In service to the church

Father Pedroso said the university attracts students from all over the world, including the United States, France, Norway, Spain and many other countries. At the same time, he said, the university provides scholarships to 40 percent of its students because four in 10 come from poor or economically challenged backgrounds. He rejoiced last year when a young man who had grown up in a favela gained a doctorate from the university. “That’s the kind of social transformation we’re about,” he said.

Father Pedroso’s vision is bearing fruit. A former student, now one of Brazil’s wealthiest tech entrepreneurs, recently donated more than 35 million reais (around $7 million) to establish a cutting-edge artificial intelligence center on campus. “He told me, ‘Father, you’re doing exactly what the pope is asking us to do.’ That gave me hope,” the Jesuit rector said.

I asked Father Pedroso if he had shared what he was doing at the university with Pope Francis. He said he had done so at a private audience on Dec. 28, 2023, and that Francis gave him three pieces of advice: “First, pray, pray more and more. Second, stay close to your superiors, stay united. Third, prepare—because you will be persecuted,” meaning “if you follow the Gospel, you can’t expect applause.”

Father Pedroso recently accepted a nomination to serve on the international board of La Organización de Universidades Católicas de América Latina y el Caribe, one of the two major Catholic university associations worldwide.

Father Pedroso, who believes “universities must remain spaces of freedom: academic, spiritual, cultural,” said he accepted the position “to serve, with the pope’s vision in mind, to protect universities from ideology, from groups that seek to manipulate these institutions.” He considers this important “because there are ideological movements, especially from the far right, who present themselves as super-Catholic but oppose the pope’s magisterium. They want to take over university networks and push their agenda. If one of them leads the network, they bring their ideology with them. That’s why we must not leave leadership spaces empty.”

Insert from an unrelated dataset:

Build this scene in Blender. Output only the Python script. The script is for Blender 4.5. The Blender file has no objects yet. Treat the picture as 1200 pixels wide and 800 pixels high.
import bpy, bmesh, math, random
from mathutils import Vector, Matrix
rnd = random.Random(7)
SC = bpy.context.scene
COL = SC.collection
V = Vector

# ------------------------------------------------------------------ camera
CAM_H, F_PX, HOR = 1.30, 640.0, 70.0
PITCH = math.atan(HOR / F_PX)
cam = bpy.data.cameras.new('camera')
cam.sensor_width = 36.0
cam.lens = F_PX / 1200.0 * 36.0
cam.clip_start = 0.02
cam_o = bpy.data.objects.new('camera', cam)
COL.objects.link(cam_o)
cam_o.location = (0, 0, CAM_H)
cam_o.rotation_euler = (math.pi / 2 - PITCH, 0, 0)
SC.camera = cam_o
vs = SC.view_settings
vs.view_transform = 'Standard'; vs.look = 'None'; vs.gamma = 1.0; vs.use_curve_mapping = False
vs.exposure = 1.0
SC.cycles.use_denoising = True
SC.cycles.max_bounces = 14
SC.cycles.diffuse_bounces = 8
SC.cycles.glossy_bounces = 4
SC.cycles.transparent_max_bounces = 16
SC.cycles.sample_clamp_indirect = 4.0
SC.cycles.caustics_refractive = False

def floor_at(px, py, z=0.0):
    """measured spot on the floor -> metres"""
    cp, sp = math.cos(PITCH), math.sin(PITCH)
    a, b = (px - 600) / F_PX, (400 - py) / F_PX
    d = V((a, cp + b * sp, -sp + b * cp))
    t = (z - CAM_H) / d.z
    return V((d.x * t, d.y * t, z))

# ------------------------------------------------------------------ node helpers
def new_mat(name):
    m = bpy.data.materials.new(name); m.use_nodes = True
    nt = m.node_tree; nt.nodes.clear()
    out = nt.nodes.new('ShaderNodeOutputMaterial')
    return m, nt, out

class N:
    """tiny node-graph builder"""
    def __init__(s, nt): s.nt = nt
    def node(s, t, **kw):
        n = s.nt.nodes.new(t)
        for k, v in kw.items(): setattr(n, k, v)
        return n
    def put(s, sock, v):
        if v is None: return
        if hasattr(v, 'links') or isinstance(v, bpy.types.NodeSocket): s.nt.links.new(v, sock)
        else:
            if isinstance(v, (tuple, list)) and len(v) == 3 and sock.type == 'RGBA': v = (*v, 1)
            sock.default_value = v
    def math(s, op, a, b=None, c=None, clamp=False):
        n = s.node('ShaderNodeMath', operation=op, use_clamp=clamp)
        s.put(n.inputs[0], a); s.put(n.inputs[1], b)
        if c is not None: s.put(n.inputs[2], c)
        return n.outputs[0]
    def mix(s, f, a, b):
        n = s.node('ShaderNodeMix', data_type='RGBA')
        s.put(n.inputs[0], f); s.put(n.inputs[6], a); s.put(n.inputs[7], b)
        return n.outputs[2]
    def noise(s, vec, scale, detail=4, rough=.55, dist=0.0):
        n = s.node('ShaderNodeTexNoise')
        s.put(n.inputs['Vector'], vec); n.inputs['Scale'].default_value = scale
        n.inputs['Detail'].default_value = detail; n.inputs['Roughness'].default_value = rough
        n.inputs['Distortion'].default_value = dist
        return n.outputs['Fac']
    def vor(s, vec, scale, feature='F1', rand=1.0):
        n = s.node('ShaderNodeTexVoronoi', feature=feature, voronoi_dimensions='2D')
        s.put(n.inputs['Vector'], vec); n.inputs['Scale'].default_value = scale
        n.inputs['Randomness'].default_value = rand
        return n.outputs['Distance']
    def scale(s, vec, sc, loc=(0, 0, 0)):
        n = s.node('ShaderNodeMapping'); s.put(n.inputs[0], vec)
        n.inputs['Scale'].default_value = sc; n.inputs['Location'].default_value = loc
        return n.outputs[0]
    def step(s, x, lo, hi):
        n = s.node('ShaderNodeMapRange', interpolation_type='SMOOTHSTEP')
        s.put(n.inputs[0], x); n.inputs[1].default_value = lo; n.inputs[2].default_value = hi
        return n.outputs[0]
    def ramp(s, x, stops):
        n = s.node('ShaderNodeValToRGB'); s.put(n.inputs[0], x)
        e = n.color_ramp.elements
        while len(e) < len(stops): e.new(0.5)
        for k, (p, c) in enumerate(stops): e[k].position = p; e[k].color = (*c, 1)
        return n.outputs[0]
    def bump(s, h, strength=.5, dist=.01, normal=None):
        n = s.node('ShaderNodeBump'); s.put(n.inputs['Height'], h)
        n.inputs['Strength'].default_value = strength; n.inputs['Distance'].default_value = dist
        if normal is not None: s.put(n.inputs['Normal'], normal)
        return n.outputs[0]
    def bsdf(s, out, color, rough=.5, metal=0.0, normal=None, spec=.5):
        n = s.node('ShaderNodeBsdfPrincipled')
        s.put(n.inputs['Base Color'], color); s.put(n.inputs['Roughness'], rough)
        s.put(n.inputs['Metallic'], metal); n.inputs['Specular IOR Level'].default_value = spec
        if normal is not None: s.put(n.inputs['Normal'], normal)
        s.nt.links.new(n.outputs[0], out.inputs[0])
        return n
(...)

Right now, he said, “universities are vital for the church,” as is shown by this week’s conference in Rio, which is being supported by the Vatican’s Dicastery for Culture and Education, headed by Cardinal José Tolentino de Mendoça, who sent questions to guide the discussion. It is also backed by the Association of Jesuit Universities of Latin America, as well as Caritas of Latin America and the Caribbean, and has the support of the Brazilian government and the COP30 leadership.